I began to do some research on them. The story of the cherry trees in the U.S. is one of friendship. The Japanese government in 1912 originally gifted these trees to the people of the United States. Over 3,000 trees were sent from the Mayor of Tokyo to share goodwill between the two nations. Although we know with hindsight that the U.S. and Japan would be adversaries in World War II, the trees were not burnt nor cut down and have stood for over a century. It is almost unimaginable nowadays that in war and pain, the gifts were not demolished out of sheer pettiness. After all, our party politics nowadays gives the impression that all those that compete instantly have to go scorched earth. But yet, in a world war, people still fought to preserve that sign of friendship and undertook the herculean task to protect them. I believe we can still learn a lot of that story nowadays, especially during the bitter fighting in the court of public opinion.
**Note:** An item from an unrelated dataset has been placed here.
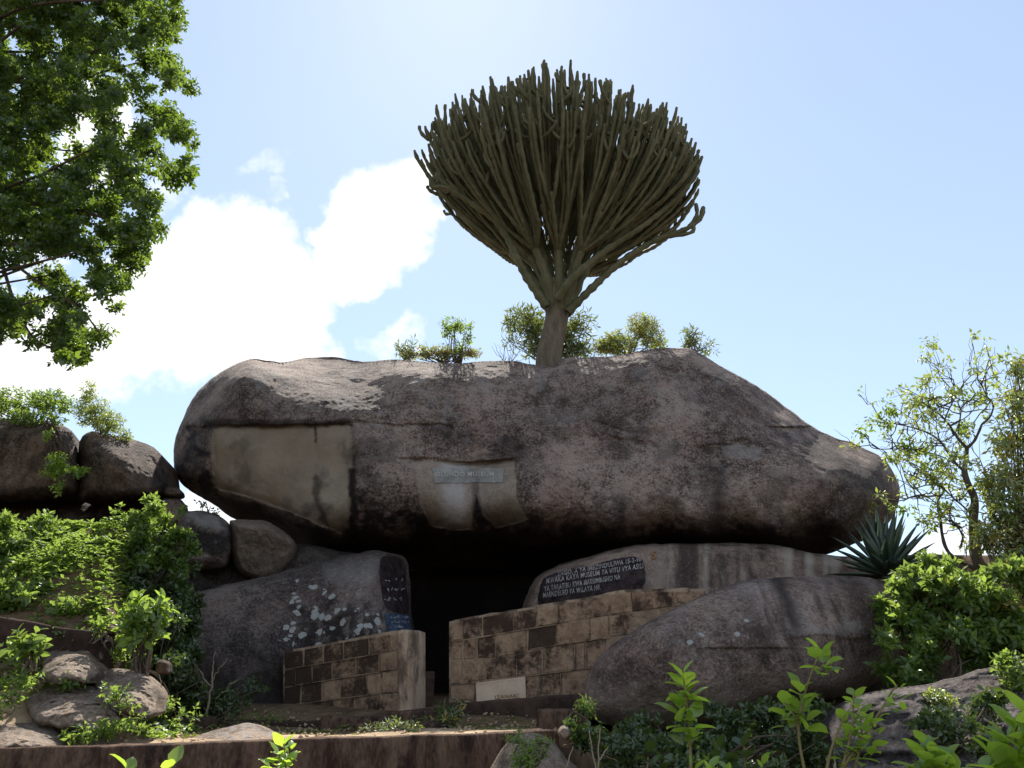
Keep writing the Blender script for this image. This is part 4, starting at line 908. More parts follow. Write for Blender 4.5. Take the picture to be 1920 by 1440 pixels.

But for now, the world felt slow as I sat looking in wonder at the cherry blossoms. The memories of Florida dogwood trees made me feel warm again on my cheeks and left me some time to think. I thought about the incredible people I’ve been able to meet. Whether it’s the sassy staffers that are the real change makers of an office, the maintenance workers that never fail to make me laugh on a stressful day, or the capitol police who have saved both me and my stuff from being lost more than I could admit. I thought about all the wonderful LGBTQI+ professionals that have really mentored me, and made me feel less alone in the political world. I especially thought about that old couple relaxing. Remembering it made me flushed with the feelings of my own love that I have for my partner that the internship enabled to not be so long distance anymore. So I sat under the shade of pink blossoms, and enjoyed the little window into my childhood. I was home.